Back in September 2006 my colleague, the Librarian in Black wrote an excellent article entitled Ten Reasons Librarians Should Use Ask.com Instead of Google Given the recent news about Ask, I thought I'd revisit this idea only this time I'm going to focus on Exalead. My apologies in advance to Sarah for basing some of the following on her original work.
1. Exalead has excellent functionality when it comes to focusing down on a search. The 'narrow your search' option lets users limit/exclude terms, blogs, forum, multimedia, languages (and it gives you an indication which languages are important with respect to a search term).
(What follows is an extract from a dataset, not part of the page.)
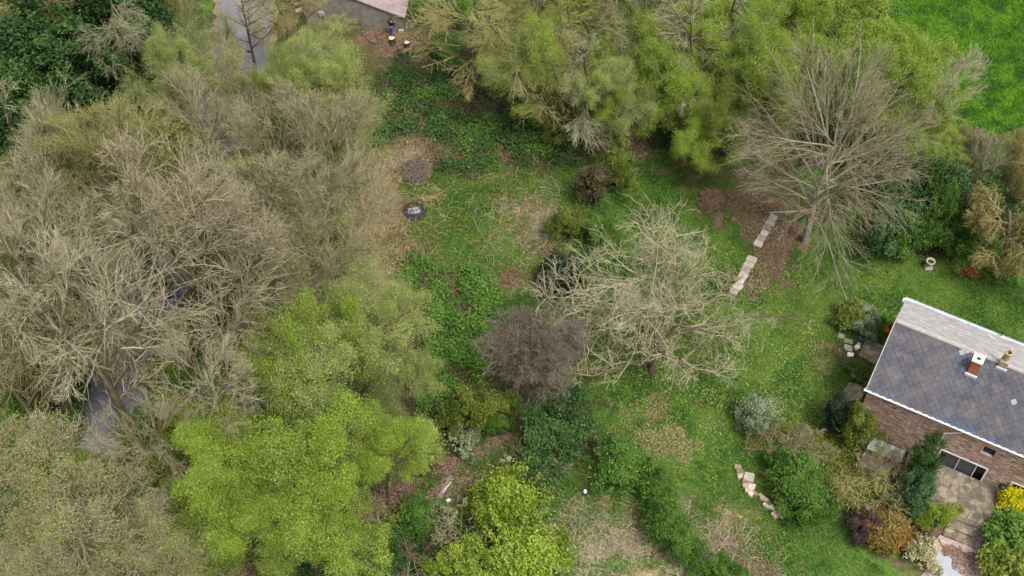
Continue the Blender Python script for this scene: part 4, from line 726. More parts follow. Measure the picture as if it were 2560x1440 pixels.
# ================================================================== SHRUBS
SH = dict(cat='shrub', part='foliage', part0='stems')
def shr(rows, group=None): 
    for kind, name, u, v, zc, R_, mat, label in rows:
        plant(kind, name, u, v, zc, R_, label, 'shrub', group, mat=M[mat], part='foliage', part0='stems')
shr([('dome_b','yew_bush',1412,688,1.5,1.7,'leaf_yew','nearly black round yew bush under the gnarled tree'),
 ('dome_a','shrub',1490,700,1.2,1.2,'leaf_mid','green shrub squeezed between the black yew and the gnarled tree'),
 ('dome_a','shrub',1390,1085,1.6,2.6,'leaf_dark','broad dark green shrub under the purple-brown tree'),
 ('dome_b','shrub',1550,1180,1.6,2.1,'leaf_mid','large green shrub at the left end of the sloping hedge'),
 ('dome_a','shrub',1650,1225,1.3,1.0,'leaf_mid','green shrub in the middle of the sloping hedge'),
 ('dome_a','shrub',1675,1320,1.5,1.6,'leaf_mid','green shrub at the lower right of the sloping hedge'),
 ('dome_c','shrub',1705,1375,1.2,1.0,'leaf_mid','narrow green shrub at the tail of the sloping hedge'),
 ('dome_a','shrub',1805,1430,1.0,1.1,'leaf_mid','rounded green shrub on the bottom edge beside the dry pink patch'),
 ('dome_b','shrub',1280,1265,1.9,2.3,'leaf_lime','bright lime shrub above the one on the bottom edge'),
 ('dome_a','shrub',1215,1250,1.2,1.1,'leaf_lime','lime shrub touching the brown leaf litter with the plank'),
 ('dome_b','shrub',1310,1410,1.8,2.7,'leaf_lime','widest lime shrub, on the bottom edge'),
 ('dome_a','shrub',1180,1420,1.6,1.8,'leaf_lime','lime shrub on the bottom edge left of the widest one'),
 ('dome_c','shrub',1040,1300,1.6,1.2,'leaf_mid','upright green shrub at the right tip of the yellow-green grove'),
 ('dome_a','shrub',900,1400,1.2,1.9,'leaf_dark','dark shrub in the shade under the grove on the bottom edge'),
 ('dome_b','shrub',960,1370,1.2,1.5,'leaf_dark','dark shrub beside the upright green one'),
 ('dome_a','shrub',1190,1030,2.0,1.8,'leaf_olive','olive shrub at the foot of the bramble bed'),
 ('dome_a','shrub',1230,1060,1.2,1.0,'leaf_mid','green shrub between olive shrub and the trunk of the purple tree'),
 ('small','shrub',1158,1100,.7,.9,'leaf_grey','pale grey-green small shrub above the leaf litter with the plank'),
 ('dome_c','shrub',1060,1130,2.0,1.4,'leaf_pale','pale green shrub left of the small grey-green one'),
 ('dome_b','shrub',1900,1040,1.3,1.3,'leaf_grey','pale flowering shrub with silvery leaves standing alone on the lawn'),
 ('small','shrub',1865,1030,.5,.6,'leaf_mid','low leafy plant at the left foot of the silvery shrub'),
 ('dome_a','shrub',2000,1205,1.4,1.9,'leaf_mid','broad green shrub behind the rough stone edging'),
 ('dome_b','shrub',2020,1250,1.2,1.6,'leaf_mid','green shrub at the lower right of the rough stone edging'),
 ('dome_c','yew_bush',2092,1045,1.5,1.1,'leaf_yew','black upright bush at the left corner of the house wall'),
 ('dome_c','shrub',2140,1080,1.8,1.1,'leaf_olive','yellow-green feathery shrub against the stone wall'),
 ('dome_c','shrub',2300,1170,2.3,1.15,'leaf_dark','tall dark green shrub beside the big window'),
 ('dome_c','shrub',2285,1240,1.7,1.2,'leaf_blue','blue-green lower shrub in front of the tall one by the window'),
 ('dome_a','shrub',2345,1290,.9,1.0,'leaf_lime','bright green shrub beside the patio steps'),
 ('round','shrub',2222,1328,.8,1.55,'leaf_rust','clipped dome shrub with orange and olive leaves'),
 ('dome_a','shrub',2160,1310,.8,1.0,'leaf_plum','dark purple shrub left of the orange dome'),
 ('small','shrub',2302,1388,.6,.85,'leaf_cream','cream variegated shrub beside the concrete of the drive'),
 ('round','shrub',2535,1250,.9,1.05,'leaf_gold','brilliant yellow round shrub under the white window frame'),
 ('bigleaf','shrub',2535,1355,.9,1.6,'leaf_mid','large leaved green shrub at the right edge by the drive'),
 ('bigleaf','shrub',2520,1420,.9,1.5,'leaf_olive','large leaved shrub in the lower right corner'),
 ('dome_a','shrub',2160,805,.9,1.1,'leaf_grey','grey-olive shrub between the lawn and the roof corner'),
 ('small','shrub',2130,800,.7,1.0,'leaf_olive','low olive shrub nearest the lawn beside the grey one'),
 ('dome_a','shrub',2210,826,.8,.8,'leaf_mid','green shrub with red tulips touching the roof edge'),
 ('small','shrub',2178,945,.4,.7,'leaf_olive','low plants between the two stone terraces'),
 ('small','shrub',2140,925,.4,.6,'leaf_mid','little green plant at the tip of the terrace stones'),
 ('dome_c','shrub',1485,470,1.6,1.35,'leaf_brown','brown-olive cone shrub below the reddish brush'),
 ('dome_c','shrub',1545,425,1.8,1.3,'leaf_olive','yellow-olive shrub touching the brown cone shrub'),
 ('dome_a','shrub',1430,560,1.2,1.4,'leaf_olive','olive shrub at the upper left edge of the gnarled tree'),
 ('dome_a','shrub',1500,560,1.2,1.4,'leaf_mid','green shrub at the top of the gnarled tree'),
 ('dome_b','shrub',1335,245,2.0,2.2,'leaf_mid','green shrub under the bent yellow limbs'),
 ('dome_a','shrub',1400,290,1.6,1.7,'leaf_olive','olive shrub next to the reddish brush'),
 ('dome_b','shrub',1110,20,1.2,2.4,'leaf_mid','bright green shrub right of the shed corner'),
 ('dome_a','shrub',1110,130,1.0,1.4,'leaf_mid','green shrub right of the two tree stumps'),
 ('dome_a','shrub',1700,300,2.0,2.2,'leaf_mid','dark green shrub in the hollow left of the hanging green tree'),
 ('dome_b','shrub',40,1080,1.6,2.6,'leaf_mid','green shrub on the left edge above the pinkish trees'),
 ('dome_a','shrub',130,1060,1.4,2.4,'leaf_dark','dark green shrub left of the lower road'),
 ('dome_a','shrub',330,640,1.5,1.8,'leaf_dark','dark green shrub glimpsed left of the mossy trunk'),
 ('dome_a','shrub',330,210,1.2,1.6,'leaf_mid','green shrub at the lower right of the shady clearing'),
 ('dome_a','shrub',235,195,1.2,1.6,'leaf_mid','green shrub at the foot of the bare trunk in the shady clearing')])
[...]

There's a directory function, at least 8 different ways to limit by file type (again with a percentage figure for the number of results you'll get) and a really good geographic location option which includes both countries and importantly entire regions. There's also a very helpful little 'search within results' box too.
2. Like Ask, Exalead clearly indicates what links are sponsored, but unlike Ask I don't feel overwhelmed by the amount of advertising I'm faced with.
3. Image search is excellent - not just for the number and relevancy of the images, but the sheer range of options to narrow searches - by size, content, wallpapers, colour, layout and file types. I would like more in the way of related terms as well, but that's a minor point.
4. The preview option allows me to view the page directly from the Exalead screen. Importantly this is a large preview - no peering at a tiny image on the screen - it's certainly clear enough to view perfectly easily. To be fair, Ask has done some work in this area recently and their statistics function is excellent (both being better than Google's offering which doesn't exist). In fact, I have three different presentation options with Exalead - text only, text and images or text, images and other information.
5. View recent results. There are times when I don't want the old information - I just want the new stuff. A single click gets that to me without any fuss. In fact, this functionality is excellent since I can narrow down even further (by using the advanced search screen options) to very precise specific date ranges.
6. Video search is also good, and once again I can narrow by source or length. Importantly I can resort my results by relevance, most recent, oldest, most rated, viewed etc. Why is this an area that so many search engines ignore? We'd all get on a lot better if they spent a bit of time working out ways that searchers could simply reorder the information that they are presented with; so much more attractive than some of the social search engines that are around these days.
7. Exalead allows users to create their own set of shortcuts which appear on the home page. It's a useful feature and a good way to bring certain sites to the attention of users.
8. There's a good feedback option. This in and of itself doesn't mean a great deal, but what it does do is to illustrate that they are a company that listens to their users and addresses their concerns, rather than shutting up shop on librarians when they bored listening to them. These people actually want to do something different. Their blog is also worth reading, with interesting things in it.
9. It's European. Again, no particular reason why this should appeal to librarians (especially not American ones!), but it's nice to see an alternative to Silicon Valley.
10. The advanced search functionality. I've left this until last because it's the most important. You can run phonetic searches, proximity searches, specific language searches (and boy! do these people have a lot of alternatives), a title search, link searches, search by date, a prefix search, site search, exact words or phrases, optional terms, proper Boolean logic with parentheses as well, and regular expressions for things like character repetition, 'or' options, single character options and so on. The example they give is /mpg(1|2|3)?/ which is very neat.
It's a search engine for people who like to use search engines, and it's an engine for librarians. If you've not used it, I'd strongly recommend giving it a whirl next 'Google free Wednesday'.